Sunday, August 26, 2012

Reinstalling Ubuntu while keeping the home partition intact

I've been using Ubuntu on my desktop alongside Windows 7 for a little while. I started with 11.04 and since then I have been simply upgrading it using the update manager. It worked well enough up until 12.04, I have since experienced a few problems. For instance, my sound all of a sudden stopped working on my Linux, I have had a lot of issues managing my ipod with rythmbox or banshee (which I don't tend to use since it's so buggy), my Conky now looks a bit funky and I often get errors when I try to update my distro using the software manager.

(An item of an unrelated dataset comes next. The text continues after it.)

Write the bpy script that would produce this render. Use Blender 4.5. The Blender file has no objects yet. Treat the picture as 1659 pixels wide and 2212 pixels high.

Anyway, lot's of problems. So I decided to install a fresh copy of Ubuntu 12.04 from a disk, and my main problem is that I would like to keep my /home partition intact and of course keep my Windows partitions the way they are. So this is what I have done:

  1. Using a GParted live CD, I formatted my \ partition (root partition) but I left the partition as it was
  2. Rebooted the machine with the Ubuntu live disk and selected the install Ubuntu option
  3. Chose to do "somthing else" on the installation. There I selected my original root partition to and "changed" it to be an active partition and be used as root. You have to make sure all the Linux partitions are in Ext4.
  4. Chose the original /home partition and select it as active and as the "/home" partition.
  5. Chose the original /swap partition and keep it as /swap, although for this I didn't seem to need to do anything about it.

This method seems to work in terms of getting my distro installed fresh, however it did not seem to fix my sound problem, probably because the configuration information is probably located on my /home. Regardless of that, at least I have a fresh install of ubuntu now. So my next course of action will be to see if I can fix the sound issue without having to install the OS again. If that doesn't work maybe I'll install Ubuntu again and create a new /home partition. From there I could just keep my old /home partition and move the files later.